DATA LINES »
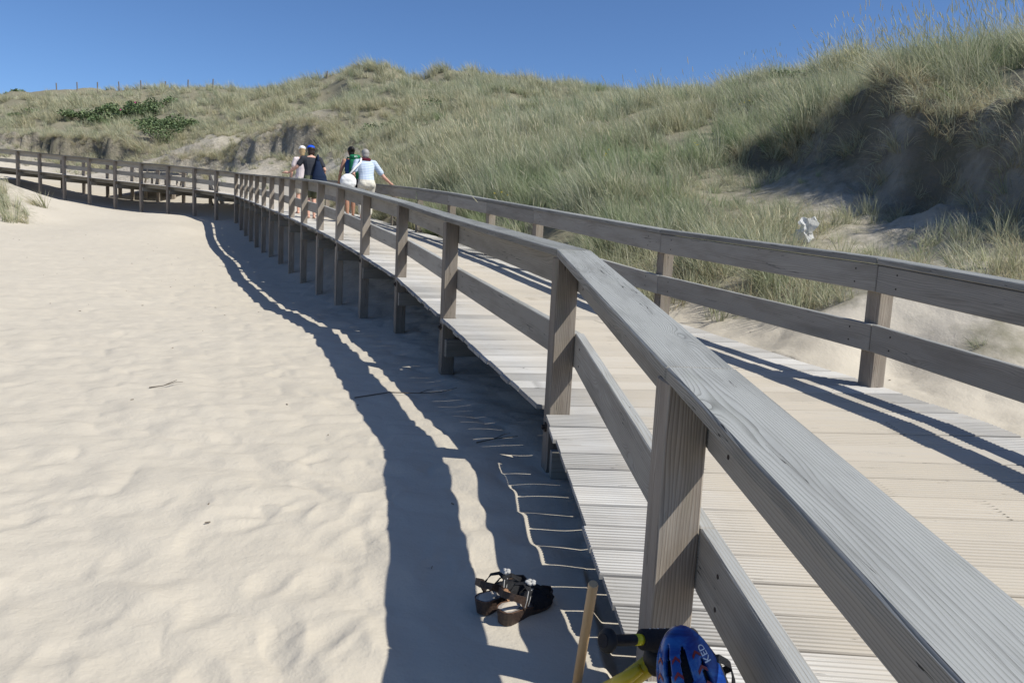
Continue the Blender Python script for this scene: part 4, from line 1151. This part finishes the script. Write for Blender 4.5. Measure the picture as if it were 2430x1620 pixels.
LEATHER = plain('dark_brown_leather', (.055, .036, .027), .45, .35, 60, .5, .4)
STRAP = plain('black_textile', (.014, .014, .016), .8, .35, 120, .6)
INSOLE = plain('sandy_grey_insole', (.30, .27, .24), .8, .35, 45, .4)
TAN = plain('tan_lining', (.42, .24, .14), .7, .15, 40)
STITCH = plain('pale_trim', (.42, .41, .39), .7, .2, 60)
SOLE_Y = [(0, .012), (.006, .024), (.018, .033), (.04, .0375), (.08, .036), (.115, .034), (.15, .039), (.185, .0435), (.212, .041), (.235, .031), (.248, .018), (.253, .006)]
def heel_h(y): return .047 - .027 * max(0, min(1, (y - .05) / .11)) + .006 * max(0, (y - .19) / .06)

def sandal(loc, rz, label, roll=0.0):
    root = empty('sandal', loc, rz); root.scale = (1.12,) * 3; root.rotation_euler = (R_(1.5), roll, rz); tag(root, label, 'sandal', 'pair of sandals on the sand')
    bm = bmesh.new(); rows = []
    for y, w in SOLE_Y:
        h = heel_h(y); tp = .84 if y < .08 else .95
        lift = .004 * max(0, (y - .2) / .05)
        rows.append([bm.verts.new((-w * tp, y * .97 + .004, lift)), bm.verts.new((-w, y, h * .9)), bm.verts.new((-w * .98, y, h)), bm.verts.new((w * .98, y, h)), bm.verts.new((w, y, h * .9)), bm.verts.new((w * tp, y * .97 + .004, lift))])
    for A, B in zip(rows, rows[1:]):
        for i in range(6): bm.faces.new((A[i], A[(i + 1) % 6], B[(i + 1) % 6], B[i]))
    bm.faces.new(rows[0][::-1]); bm.faces.new(rows[-1]); bmesh.ops.recalc_face_normals(bm, faces=bm.faces)
    bm_obj('sole', bm, LEATHER, root)
    bm = bmesh.new(); rows = []
    for y, w in SOLE_Y[1:]:
        h = heel_h(y) + .0015; rows.append([bm.verts.new((-w * .86, y, h)), bm.verts.new((0, y, h - .001)), bm.verts.new((w * .86, y, h))])
    for A, B in zip(rows, rows[1:]):
        for i in range(2): bm.faces.new((A[i], A[i + 1], B[i + 1], B[i]))
    bm_obj('insole', bm, INSOLE, root)
    bm = bmesh.new(); ball(bm, (0, .045, heel_h(.04) + .001), (.026, .04, .004), 12, 6); bm_obj('sand_patch', bm, plain('dry_sand', (.52, .46, .38), .95, .1, 200) if 'dry_sand' not in bpy.data.materials else bpy.data.materials['dry_sand'], root)
    bm = bmesh.new(); pts = []
    for y, w in SOLE_Y[:7]: pts.append((y, w))
    ring = [(-w * 1.0, y, heel_h(y) + .001) for y, w in pts[::-1]] + [(w * 1.0, y, heel_h(y) + .001) for y, w in pts]
    tube(bm, ring, .0014, 5); bm_obj('piping', bm, plain('brown_piping', (.14, .075, .045), .6, .2, 50) if 'brown_piping' not in bpy.data.materials else bpy.data.materials['brown_piping'], root)
    # woven forefoot straps: overlapping arched bands, open toe
    for k, (ya, yb, ht, wd_) in enumerate(((.118, .135, .050, .026), (.140, .150, .047, .024), (.162, .168, .042, .024), (.184, .186, .036, .022), (.205, .204, .030, .018))):
        bm = bmesh.new(); w = np.interp((ya + yb) / 2, [s[0] for s in SOLE_Y], [s[1] for s in SOLE_Y]) + .002; pts = []
        for t in np.linspace(0, 1, 9):
            a = math.pi * t; pts.append((-w * math.cos(a), ya + (yb - ya) * t + .004 * math.sin(3 * a + k), heel_h((ya + yb) / 2) * .7 + (ht - heel_h(yb) * .3) * math.sin(a) ** .8))
        ribbon(bm, pts, (0, 1, .25), wd_); bm_obj('strap', bm, STRAP, root)
    bm = bmesh.new(); w = .040
    ribbon(bm, [(-w, .11, .03), (-w * .7, .15, .065), (0, .18, .072), (.6 * w, .20, .056), (w, .222, .028)], (.3, 1, .3), .016); bm_obj('strap', bm, STRAP, root)
    bm = bmesh.new(); ribbon(bm, [(-.030, .2, .03), (-.022, .238, .034), (0, .252, .034), (.022, .238, .034), (.030, .2, .03)], (0, .2, 1), .026); bm_obj('toe_strap', bm, LEATHER, root)
    # heel sling and ankle strap
    bm = bmesh.new(); ribbon(bm, [(-.037, .085, .045), (-.040, .062, .078), (-.034, .022, .10), (0, .004, .106), (.034, .022, .10), (.040, .062, .078), (.037, .085, .045)], (0, .25, 1), [.030, .026, .022, .022, .022, .026, .030]); sl_ = bm_obj('heel_strap', bm, LEATHER, root)
    bm = bmesh.new(); ribbon(bm, [(-.0345, .084, .047), (-.0375, .062, .078), (-.032, .025, .098)], (0, .25, 1), [.026, .022, .018], .002); bm_obj('lining', bm, TAN, root)
    bm = bmesh.new(); ribbon(bm, [(-.038, .08, .075), (-.032, .102, .095), (0, .115, .105), (.032, .102, .095), (.038, .08, .075)], (0, 1, .3), .020); bm_obj('ankle_strap', bm, STRAP, root)
    for s in (-1, 1):
        bm = bmesh.new(); ribbon(bm, [(.0405, .078 + s * .008, .05), (.042, .085 + s * .008, .074), (.034, .100 + s * .008, .098)], (0, 1, 0), .0028, .002); bm_obj('stitching', bm, STITCH, root)
    bm = bmesh.new()
    for a in range(5): ball(bm, (.012 + .011 * math.cos(a * 1.257), .128 + .011 * math.sin(a * 1.257), .109), (.009, .009, .006), 8, 5)
    bm_obj('flower', bm, STITCH, root)
    return root

h_a, t_a = gpt(1207, 1484), gpt(1316, 1424)
h_b = gpt(1163, 1466)
rz_a = math.atan2(-(t_a[0] - h_a[0]), t_a[1] - h_a[1])
sandal((h_a[0] - .03, h_a[1], h1(h_a[0] + .08, h_a[1] + .06) - .006), rz_a, 'black strappy sandal nearer the boardwalk, its brown heel in front', .03)
sandal((h_b[0] - .04, h_b[1] + .015, h1(h_b[0] + .08, h_b[1] + .06) - .006), rz_a + .10, 'black strappy sandal further from the boardwalk, half behind its partner', -.03)

# wooden pole: a tool handle standing in the sand
POLE = NB('pale_dowel'); tc_ = POLE.n('ShaderNodeTexCoord').outputs['Object']
nz = POLE.noise(POLE.mapv(tc_, (160, 160, 5)), 1, 4)
POLE.set('Base Color', POLE.mix(nz, (.46, .30, .155), (.60, .43, .245))); POLE.set('Roughness', .5)
pt_, pb_ = Vector(at(1408, 1384, 2.02)), gpt(1358, 1660)
pb_ = Vector((pb_[0], pb_[1], h1(pb_[0], pb_[1]) - .06))
ax = (pt_ - pb_); Lp = ax.length
bm = bmesh.new(); tube(bm, [(0, 0, 0), (0, 0, Lp - .004), (0, 0, Lp)], [.0140, .0140, .0125], 20)
for f in bm.faces: f.smooth = len(f.verts) == 4
po = bm_obj('wooden_pole', bm, POLE.m, None, pb_); po.rotation_euler = ax.to_track_quat('Z', 'Y').to_euler()
tag(po, 'round pale wooden pole standing in the sand beside the deck edge', 'pole')

BLK = plain('black_rubber', (.010, .010, .011), .6, .3, 80, .2, .4)
BLK2 = plain('black_foam', (.022, .020, .022), .85, .3, 90, .4)
YELL = plain('yellow_paint', (.62, .44, .015), .28, .05, 10, 0, .5)
YELL2 = plain('bright_yellow_plastic', (.80, .68, .02), .35, .04, 10, 0, .5)
STEEL = plain('steel_bolt', (.55, .56, .58), .25, .05, 40, 0, .5, .9)
TEXTW = plain('white_print', (.78, .80, .82), .5, .03, 20)

def text_mesh(s, size):
    cu_ = bpy.data.curves.new('lettering', 'FONT'); cu_.body = s; cu_.size = size; cu_.align_x = 'CENTER'; cu_.align_y = 'CENTER'; cu_.offset = size * .012
    o = bpy.data.objects.new('lettering', cu_); C.objects.link(o)
    dg = bpy.context.evaluated_depsgraph_get(); dg.update()
    me_ = bpy.data.meshes.new_from_object(o.evaluated_get(dg)); bpy.data.objects.remove(o, do_unlink=True)
    bm = bmesh.new(); bm.from_mesh(me_); bpy.data.meshes.remove(me_)
    bmesh.ops.triangulate(bm, faces=bm.faces); bmesh.ops.subdivide_edges(bm, edges=[e for e in bm.edges if e.calc_length() > size * .2], cuts=2)
    return bm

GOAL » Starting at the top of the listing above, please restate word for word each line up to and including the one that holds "def heel_h(y): return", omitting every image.

ANSWER BELOW »
Continue the Blender Python script for this scene: part 4, from line 1151. This part finishes the script. Write for Blender 4.5. Measure the picture as if it were 2430x1620 pixels.
LEATHER = plain('dark_brown_leather', (.055, .036, .027), .45, .35, 60, .5, .4)
STRAP = plain('black_textile', (.014, .014, .016), .8, .35, 120, .6)
INSOLE = plain('sandy_grey_insole', (.30, .27, .24), .8, .35, 45, .4)
TAN = plain('tan_lining', (.42, .24, .14), .7, .15, 40)
STITCH = plain('pale_trim', (.42, .41, .39), .7, .2, 60)
SOLE_Y = [(0, .012), (.006, .024), (.018, .033), (.04, .0375), (.08, .036), (.115, .034), (.15, .039), (.185, .0435), (.212, .041), (.235, .031), (.248, .018), (.253, .006)]
def heel_h(y): return .047 - .027 * max(0, min(1, (y - .05) / .11)) + .006 * max(0, (y - .19) / .06)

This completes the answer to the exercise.